Mum was really happy. She says our teeth are looking cleaner, whatever. Who cares it only matters that they look scary when you show them to some bad dude. They don't need to look clean if you ask me. But I don't mind Mum being fussed because it means I get bones to chew on.

The day before yesterday we got a bone that Mum called brisket. Extra yummy with fat on it. I just heard her tell my Dad on the phone that she is NEVER getting it again. You see all the fat upset Rastus's tummy. Not mine, my tummy is perfectly happy. Nearly as happy as my tongue. Well the result of the upset is that Rastus has bad gas.

Sorry understatement of the year. VERY, extremely, awfully bad gas. Mum says she needs a gas mask, the cat has just gone out his cat door. Even Rastus lifted his head and stared at his rear end as if to say "what the heck?" I'm going to go and ask to get let out now.

Ewwwwww. See ya, gotta go in a hurry.

Tuesday, January 11, 2011

Yum, Yum

There was scotch fillet steak cooked medium rare the other night.

And no one was offering any to me. So I decided to take matters into my own paws. My Mom left her plate on the coffee table and turned her back for a few seconds, plenty long enough for me to snarf down one whole scotch fillet steak.

I am very good at plate snatching, if I do say so myself. I was so quick at stealing the steak and swallowing it down that my Mom didn't even notice me do it. So I got a chance to go back and grab a nice big piece of pumpkin. Not bad either.

At that point my Mum noticed her plate was looking a bit empty and she just caught me doing a final lip lick to hide the evidence. So unfortunately she knew it was me. She was really mad! I don't think it was a big problem, there were still a few veggies left for her.

Saturday, January 8, 2011

Snack Van

Woo Hoo!! I've just discovered there's a snack van in my backyard.

My Dad cooks yummy stuff on it but it has a lid so I never get a chance to try the tasty stuff. Well yesterday I discovered something new. There's all tasty grease dripping out of a tray in the bottom. It's dripped down onto the wood at the bottom and through onto the concrete.

So I'm going out regularly to have a little snack. Yummy!
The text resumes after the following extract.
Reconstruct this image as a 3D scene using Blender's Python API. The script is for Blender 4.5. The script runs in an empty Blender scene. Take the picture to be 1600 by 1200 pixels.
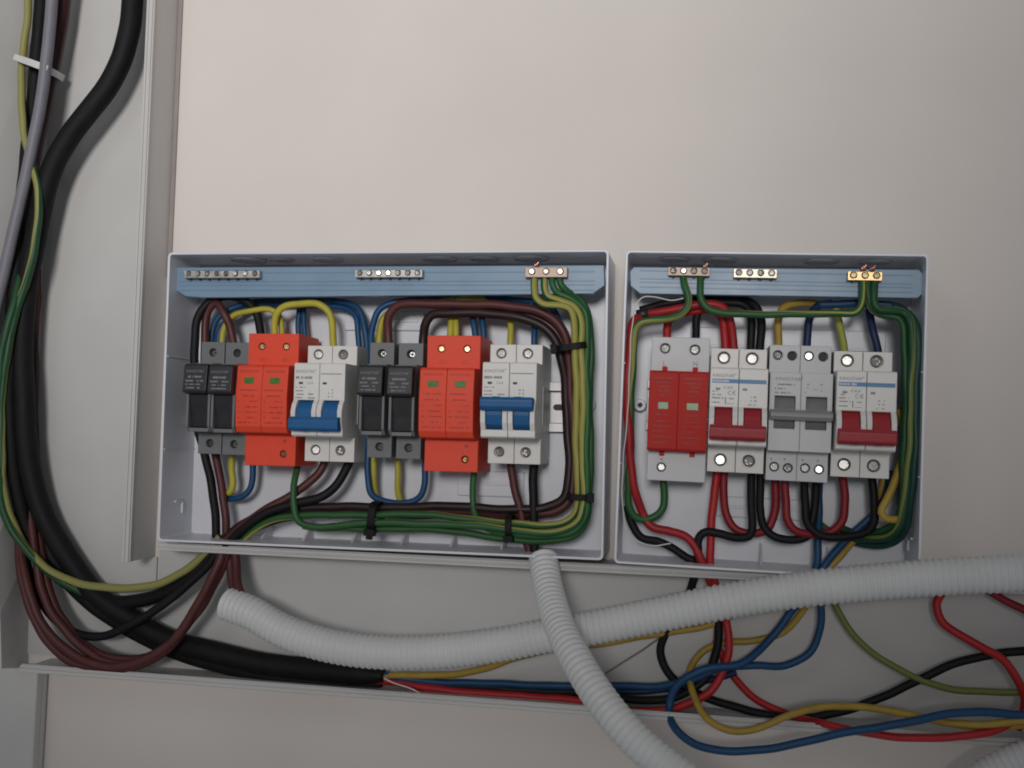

Mum is going crazy about it. When I stick my head in to lick up a tasty little something I get grease all over my face and topknot. She's already gone wild with the potato flour 3 times and now that I've rubbed it all over the top of my nose she says I'll need to have my face bathed.

I think that's going entirely too far myself. So what if there's a bit of brown grease on my face and head. It smells beautiful and is quite decorative.

I'm off to ring my door bells and see if anyone will let me out again. Dad says he's too busy to clean the BBQ, I mean snack van, so I'm set for tasty snacks for a while longer. And Mum's hip is still sore so she can't reach down there. That's why my face isn't bathed yet too. :-)

Thursday, January 6, 2011

Birthday Celebrations

Why was I not invited to my Mum's birthday dinner?!

She and my Dad went to a spiffy restaurant on the beach last night. I hear that they sat on a balcony in the balmy breeze watching the ships coming in and out of the bay and sipping champagne cocktails.

Well it's not acceptable! I have no idea what a champagne cocktail tastes like and that's my point really. How am I to find out if I'm not invited? So there was a dress code, I could have put a new bow in my topknot. There was prime Angus steak and lamb cutlets for Pete's sake, how is it possible that I should miss out on that?

I am not amused!


PS there better be a birthday dinner when it's my birthday or I'll have to consider a complaint to the RSPCA!